Stating the obvious, after a while
on May 27, 2014 at 3:17 pm
Illustrating that it can take some time for the Supreme Court just to state the obvious, the Justices on Tuesday — after their thirteenth opportunity to look at the case — decided an Illinois dispute by finding that a lower court’s error in it was “manifest” and that the rule of law could not be clearer. Without full briefing and oral argument, the Court ruled summarily in Martinez v. Illinois — a case that had lingered since September.
The case is about a fracas that occurred in Illinois, in the summer of 2006, when Esteban Martinez was accused of “aggravated battery and mob action” against two Elgin residents, Avery Binion and Demarco Scott.
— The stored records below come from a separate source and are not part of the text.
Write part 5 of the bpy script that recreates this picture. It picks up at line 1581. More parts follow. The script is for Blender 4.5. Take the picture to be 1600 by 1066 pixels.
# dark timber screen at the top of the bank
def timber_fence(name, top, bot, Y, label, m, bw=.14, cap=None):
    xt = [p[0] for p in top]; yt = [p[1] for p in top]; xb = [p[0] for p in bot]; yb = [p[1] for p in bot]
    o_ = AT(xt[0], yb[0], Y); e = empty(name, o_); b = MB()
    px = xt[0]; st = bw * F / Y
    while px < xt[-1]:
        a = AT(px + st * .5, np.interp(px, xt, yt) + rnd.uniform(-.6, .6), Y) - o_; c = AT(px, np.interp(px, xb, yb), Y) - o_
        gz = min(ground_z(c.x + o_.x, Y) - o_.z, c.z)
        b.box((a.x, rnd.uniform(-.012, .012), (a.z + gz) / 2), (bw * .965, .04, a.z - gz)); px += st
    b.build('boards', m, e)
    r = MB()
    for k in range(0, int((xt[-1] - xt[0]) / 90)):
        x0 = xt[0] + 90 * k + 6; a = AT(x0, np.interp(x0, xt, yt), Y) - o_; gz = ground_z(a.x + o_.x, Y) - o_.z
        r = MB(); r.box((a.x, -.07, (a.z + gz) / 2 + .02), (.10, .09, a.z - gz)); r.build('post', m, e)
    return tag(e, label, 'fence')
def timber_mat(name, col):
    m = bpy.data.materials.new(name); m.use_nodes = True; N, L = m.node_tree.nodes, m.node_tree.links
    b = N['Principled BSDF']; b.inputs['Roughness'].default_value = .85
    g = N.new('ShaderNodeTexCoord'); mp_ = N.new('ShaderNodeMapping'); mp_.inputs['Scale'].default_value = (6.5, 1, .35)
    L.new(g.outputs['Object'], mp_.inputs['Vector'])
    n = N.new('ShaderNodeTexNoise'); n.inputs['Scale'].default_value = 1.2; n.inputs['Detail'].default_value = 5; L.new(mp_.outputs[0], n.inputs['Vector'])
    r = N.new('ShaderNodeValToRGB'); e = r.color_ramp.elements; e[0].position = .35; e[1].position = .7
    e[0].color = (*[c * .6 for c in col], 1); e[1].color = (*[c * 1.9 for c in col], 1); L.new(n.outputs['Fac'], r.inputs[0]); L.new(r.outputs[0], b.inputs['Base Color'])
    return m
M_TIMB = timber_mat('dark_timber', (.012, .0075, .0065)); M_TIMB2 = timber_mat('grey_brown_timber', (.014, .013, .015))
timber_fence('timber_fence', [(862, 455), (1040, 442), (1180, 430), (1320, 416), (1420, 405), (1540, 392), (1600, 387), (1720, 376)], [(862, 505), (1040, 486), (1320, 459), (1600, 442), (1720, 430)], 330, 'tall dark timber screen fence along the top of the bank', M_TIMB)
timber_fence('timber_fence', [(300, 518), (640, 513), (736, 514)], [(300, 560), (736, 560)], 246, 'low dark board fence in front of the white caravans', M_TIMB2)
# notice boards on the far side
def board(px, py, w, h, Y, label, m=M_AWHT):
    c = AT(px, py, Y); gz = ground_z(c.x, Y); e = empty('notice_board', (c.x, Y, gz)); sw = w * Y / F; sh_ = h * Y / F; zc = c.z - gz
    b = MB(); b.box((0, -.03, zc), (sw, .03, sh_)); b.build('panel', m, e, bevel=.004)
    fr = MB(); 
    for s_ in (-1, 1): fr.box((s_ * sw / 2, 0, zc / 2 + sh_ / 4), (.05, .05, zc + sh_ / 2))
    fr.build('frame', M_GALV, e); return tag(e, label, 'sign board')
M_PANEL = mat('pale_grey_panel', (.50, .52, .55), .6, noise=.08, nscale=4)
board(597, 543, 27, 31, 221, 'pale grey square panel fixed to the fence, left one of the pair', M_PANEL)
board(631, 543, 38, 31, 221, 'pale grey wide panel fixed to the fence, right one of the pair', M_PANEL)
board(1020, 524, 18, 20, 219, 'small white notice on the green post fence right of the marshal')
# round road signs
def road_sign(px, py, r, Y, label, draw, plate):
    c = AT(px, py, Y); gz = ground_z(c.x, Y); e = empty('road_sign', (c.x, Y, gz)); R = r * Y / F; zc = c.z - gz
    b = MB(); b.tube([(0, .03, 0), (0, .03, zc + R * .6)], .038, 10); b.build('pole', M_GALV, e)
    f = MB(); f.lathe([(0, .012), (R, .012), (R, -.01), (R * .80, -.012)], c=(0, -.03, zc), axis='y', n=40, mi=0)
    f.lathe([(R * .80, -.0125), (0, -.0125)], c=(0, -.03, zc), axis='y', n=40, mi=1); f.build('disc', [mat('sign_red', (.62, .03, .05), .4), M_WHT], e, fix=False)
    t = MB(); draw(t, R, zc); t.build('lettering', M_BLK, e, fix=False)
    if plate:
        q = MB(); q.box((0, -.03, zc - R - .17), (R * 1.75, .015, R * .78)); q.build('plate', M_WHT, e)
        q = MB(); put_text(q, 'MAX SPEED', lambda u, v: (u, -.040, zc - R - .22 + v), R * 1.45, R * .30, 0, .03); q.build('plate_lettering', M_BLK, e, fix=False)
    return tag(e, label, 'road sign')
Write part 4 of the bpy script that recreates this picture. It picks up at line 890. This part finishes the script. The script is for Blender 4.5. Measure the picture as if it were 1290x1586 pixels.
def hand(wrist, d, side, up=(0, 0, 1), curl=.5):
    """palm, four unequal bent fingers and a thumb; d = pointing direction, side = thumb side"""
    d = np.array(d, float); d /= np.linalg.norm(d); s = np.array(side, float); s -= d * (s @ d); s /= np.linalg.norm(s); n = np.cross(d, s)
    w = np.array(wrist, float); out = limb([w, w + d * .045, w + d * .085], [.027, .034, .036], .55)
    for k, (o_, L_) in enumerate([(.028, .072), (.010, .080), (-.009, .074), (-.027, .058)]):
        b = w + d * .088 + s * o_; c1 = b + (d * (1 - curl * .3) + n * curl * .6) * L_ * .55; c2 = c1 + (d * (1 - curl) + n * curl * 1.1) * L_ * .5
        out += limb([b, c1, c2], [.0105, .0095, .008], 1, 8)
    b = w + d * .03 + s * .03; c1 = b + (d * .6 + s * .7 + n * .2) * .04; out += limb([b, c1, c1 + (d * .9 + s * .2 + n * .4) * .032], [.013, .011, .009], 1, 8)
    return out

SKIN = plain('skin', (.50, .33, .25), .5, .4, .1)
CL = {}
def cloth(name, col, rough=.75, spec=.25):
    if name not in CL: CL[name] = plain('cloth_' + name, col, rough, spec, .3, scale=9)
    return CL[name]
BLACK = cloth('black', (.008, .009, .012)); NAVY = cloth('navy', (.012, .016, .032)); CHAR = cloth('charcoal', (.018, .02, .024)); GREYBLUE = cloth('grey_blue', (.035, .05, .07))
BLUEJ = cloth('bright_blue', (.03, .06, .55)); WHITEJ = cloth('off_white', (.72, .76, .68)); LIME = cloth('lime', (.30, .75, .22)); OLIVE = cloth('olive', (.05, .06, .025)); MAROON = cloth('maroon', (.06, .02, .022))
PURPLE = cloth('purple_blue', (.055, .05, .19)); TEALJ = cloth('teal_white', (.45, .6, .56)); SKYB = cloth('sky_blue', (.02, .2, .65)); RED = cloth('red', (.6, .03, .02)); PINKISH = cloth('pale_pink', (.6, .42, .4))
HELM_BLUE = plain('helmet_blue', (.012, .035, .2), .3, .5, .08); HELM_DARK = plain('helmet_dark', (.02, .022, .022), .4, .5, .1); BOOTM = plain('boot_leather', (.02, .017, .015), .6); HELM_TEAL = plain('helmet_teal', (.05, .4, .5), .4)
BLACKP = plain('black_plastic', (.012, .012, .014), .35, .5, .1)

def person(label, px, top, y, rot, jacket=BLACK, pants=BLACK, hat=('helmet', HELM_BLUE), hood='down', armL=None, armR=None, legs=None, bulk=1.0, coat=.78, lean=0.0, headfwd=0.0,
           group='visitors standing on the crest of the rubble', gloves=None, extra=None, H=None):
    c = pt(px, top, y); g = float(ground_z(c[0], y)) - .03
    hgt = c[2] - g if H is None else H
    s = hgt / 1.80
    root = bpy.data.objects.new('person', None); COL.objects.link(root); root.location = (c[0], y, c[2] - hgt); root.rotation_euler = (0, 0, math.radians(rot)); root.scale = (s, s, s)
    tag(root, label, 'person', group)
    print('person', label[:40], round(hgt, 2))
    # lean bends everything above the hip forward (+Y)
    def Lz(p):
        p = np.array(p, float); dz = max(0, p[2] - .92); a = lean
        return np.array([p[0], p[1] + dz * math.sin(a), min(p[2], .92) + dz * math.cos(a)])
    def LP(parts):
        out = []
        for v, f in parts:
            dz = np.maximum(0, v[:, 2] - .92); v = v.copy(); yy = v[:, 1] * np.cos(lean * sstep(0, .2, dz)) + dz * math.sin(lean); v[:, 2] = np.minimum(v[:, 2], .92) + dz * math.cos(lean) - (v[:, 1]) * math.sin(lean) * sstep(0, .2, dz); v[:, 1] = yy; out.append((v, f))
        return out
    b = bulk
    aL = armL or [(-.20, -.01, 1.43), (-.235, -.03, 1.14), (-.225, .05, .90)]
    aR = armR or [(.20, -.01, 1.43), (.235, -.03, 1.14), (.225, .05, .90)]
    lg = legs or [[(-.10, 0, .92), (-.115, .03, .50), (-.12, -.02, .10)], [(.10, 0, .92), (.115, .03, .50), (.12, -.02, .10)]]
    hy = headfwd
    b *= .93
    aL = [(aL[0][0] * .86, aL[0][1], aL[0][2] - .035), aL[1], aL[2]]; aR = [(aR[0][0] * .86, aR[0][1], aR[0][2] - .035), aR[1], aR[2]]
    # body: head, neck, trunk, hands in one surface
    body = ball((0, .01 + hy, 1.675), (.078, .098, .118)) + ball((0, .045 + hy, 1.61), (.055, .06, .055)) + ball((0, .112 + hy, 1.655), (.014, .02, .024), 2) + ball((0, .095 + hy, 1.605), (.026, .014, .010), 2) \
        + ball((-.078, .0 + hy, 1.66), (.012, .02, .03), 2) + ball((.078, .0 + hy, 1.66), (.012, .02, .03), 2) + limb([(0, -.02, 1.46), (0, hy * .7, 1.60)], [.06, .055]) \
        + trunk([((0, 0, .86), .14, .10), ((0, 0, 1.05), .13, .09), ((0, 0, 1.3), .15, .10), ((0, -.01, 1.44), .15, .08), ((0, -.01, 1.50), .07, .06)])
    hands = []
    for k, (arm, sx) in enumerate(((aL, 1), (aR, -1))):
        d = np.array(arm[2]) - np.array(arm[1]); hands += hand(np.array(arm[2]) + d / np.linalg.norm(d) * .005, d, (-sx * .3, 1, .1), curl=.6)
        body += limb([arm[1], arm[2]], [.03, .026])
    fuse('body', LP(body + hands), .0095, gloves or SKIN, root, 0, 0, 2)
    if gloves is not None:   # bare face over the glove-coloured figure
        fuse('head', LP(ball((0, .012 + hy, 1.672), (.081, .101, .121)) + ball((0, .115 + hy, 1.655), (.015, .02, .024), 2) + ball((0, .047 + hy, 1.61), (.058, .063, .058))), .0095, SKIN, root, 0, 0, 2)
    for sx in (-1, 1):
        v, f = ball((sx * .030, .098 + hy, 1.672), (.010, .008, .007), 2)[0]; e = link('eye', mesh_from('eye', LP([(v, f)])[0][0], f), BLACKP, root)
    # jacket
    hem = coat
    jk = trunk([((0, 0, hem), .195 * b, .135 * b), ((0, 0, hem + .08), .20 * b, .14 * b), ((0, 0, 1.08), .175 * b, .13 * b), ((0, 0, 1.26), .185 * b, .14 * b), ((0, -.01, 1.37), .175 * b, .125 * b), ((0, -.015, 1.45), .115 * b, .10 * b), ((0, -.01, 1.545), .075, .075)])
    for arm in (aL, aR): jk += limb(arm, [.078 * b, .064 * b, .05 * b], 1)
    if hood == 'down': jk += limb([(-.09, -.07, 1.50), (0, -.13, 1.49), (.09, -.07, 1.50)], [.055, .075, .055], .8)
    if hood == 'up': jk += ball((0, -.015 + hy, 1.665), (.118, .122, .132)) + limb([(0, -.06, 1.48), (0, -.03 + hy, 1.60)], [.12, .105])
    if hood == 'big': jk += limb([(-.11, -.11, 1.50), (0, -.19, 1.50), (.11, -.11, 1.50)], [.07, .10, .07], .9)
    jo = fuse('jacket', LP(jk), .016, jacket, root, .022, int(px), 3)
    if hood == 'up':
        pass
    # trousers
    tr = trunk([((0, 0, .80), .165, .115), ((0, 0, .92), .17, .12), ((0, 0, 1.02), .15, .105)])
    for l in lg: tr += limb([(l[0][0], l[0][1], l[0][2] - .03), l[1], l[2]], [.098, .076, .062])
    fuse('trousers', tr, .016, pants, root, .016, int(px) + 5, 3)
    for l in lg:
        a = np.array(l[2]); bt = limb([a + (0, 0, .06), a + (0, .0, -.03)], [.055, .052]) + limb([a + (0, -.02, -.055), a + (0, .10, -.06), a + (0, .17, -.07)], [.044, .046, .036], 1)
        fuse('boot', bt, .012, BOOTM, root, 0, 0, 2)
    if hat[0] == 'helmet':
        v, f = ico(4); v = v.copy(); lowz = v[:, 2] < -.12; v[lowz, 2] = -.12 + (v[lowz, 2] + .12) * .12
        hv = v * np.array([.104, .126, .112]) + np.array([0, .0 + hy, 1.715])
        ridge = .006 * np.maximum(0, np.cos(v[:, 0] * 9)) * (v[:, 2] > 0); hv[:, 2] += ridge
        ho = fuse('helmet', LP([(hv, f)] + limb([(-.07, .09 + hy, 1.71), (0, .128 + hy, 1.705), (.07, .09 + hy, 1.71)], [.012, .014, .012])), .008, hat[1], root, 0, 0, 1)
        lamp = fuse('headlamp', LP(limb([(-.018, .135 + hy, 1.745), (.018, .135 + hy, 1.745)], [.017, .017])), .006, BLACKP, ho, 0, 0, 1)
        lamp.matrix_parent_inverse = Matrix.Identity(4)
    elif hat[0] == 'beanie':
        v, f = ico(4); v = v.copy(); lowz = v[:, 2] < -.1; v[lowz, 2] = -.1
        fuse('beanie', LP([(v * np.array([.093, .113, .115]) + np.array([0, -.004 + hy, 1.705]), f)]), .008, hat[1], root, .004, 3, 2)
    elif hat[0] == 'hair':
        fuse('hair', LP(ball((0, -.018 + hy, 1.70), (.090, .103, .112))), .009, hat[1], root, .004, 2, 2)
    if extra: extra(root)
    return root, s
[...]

After eight years, it is now over: the prosecution of Martinez failed the first time around, and the Supreme Court on Tuesday barred any new trial.
While the case kept getting put off, for one reason or another, things started to move in July 2009. But the prosecutor sought several delays, because it could not find Binion and Scott. Finally, the judge ordered the trial to begin in May 2010. The judge was exasperated, commenting that the two complaining witnesses were “convicted felons…well known in Elgin.”
Insisting on starting, the judge then was notified by the state’s prosecutors that they would not take any part in the trial. A jury was chosen and sworn in, but still the state held back. Given repeated opportunities to call witnesses, the prosecutors each time said they were not participating.
So, at the request of Martinez’s lawyer, the judge ruled that he was not guilty of either charge, and dismissed them. The prosecutors appealed, and first a middle-level appeals court and then the Illinois Supreme Court ruled that Martinez had never been put “in jeopardy” and that the judge should have delayed the trial further. Because the prosecutors never put on a case against him, the state supreme court found, Martinez was never “at risk.”
That is the ruling the Supreme Court unanimously struck down Tuesday. The Illinois Supreme Court, it said, had “manifestly erred” in allowing the state to appeal, because Martinez had been ruled not guilty by the trial judge.
In the unsigned Supreme Court opinion, it remarked: “There are few if any rules of criminal procedure clearer than the rule that jeopardy attaches when the jury is empaneled and sworn.” That has been very clear, it said, since at least 1963. That, the opinion added, is a “bright line” rule.
And, the opinion went on, it was just as clear that, once Martinez had been acquitted by the trial judge, he could not be subjected to retrial. That, it remarked, is “perhaps the most fundamental rule in the history of double jeopardy jurisprudence.”
What Martinez got, it noted, was “a textbook acquittal.”
Perhaps out of deference to a state’s highest court, the Court took eleven pages to declare the case over, after they had studied it repeatedly.
The Court did grant one new case for review at its next Term. It said it will decide, in Comptroller of the Treasury of Maryland v. Wynne, whether a state has power to tax all of the income earned by individuals who live in that state, even if they earned it in other states for which they are given no credit.
In other action, the Court asked the U.S. Solicitor General to express the government’s views on whether the Justices should hear two competing petitions that test whether the U.S. Court of Appeals for the Federal Circuit has the authority to remand for a new trial on only some, but not all, of the issues raised in a patent infringement case. The petitions are Commil USA v. Cisco Systems and Cisco Systems v. Commil USA. There is no deadline for the government to reply.
In addition, the Court turned down a plea by James Holmes, the Colorado man accused of the massacre of theater-goers in Aurora, Colorado, in July 2012. He was seeking to force a Fox News reporter in New York, Jana Winter, to go to Colorado to take the witness stand and reveal the sources of information she received about a notebook Holmes had written to a college psychiatrist. The notebook apparently reveals incriminating information about his case. The case was Holmes v. Winter. The New York Court of Appeals (the state’s highest court) protected Winter from having to testify, under that state’s “shield law” for news reporters.
Among orders denying review of new cases, the Justices turned aside twelve different petitions that raised in one way or another issues about the kinds of documentary evidence that cannot be used in criminal trials because the author or creator of the document was not available to appear as a witness. The Court had linked those twelve together for apparently no reason other than they were all ready at the same time. It will have other opportunities, however, to hear such cases, if it is seeking one or more to spell out further its view of the so-called “surrogate witness” in criminal trials.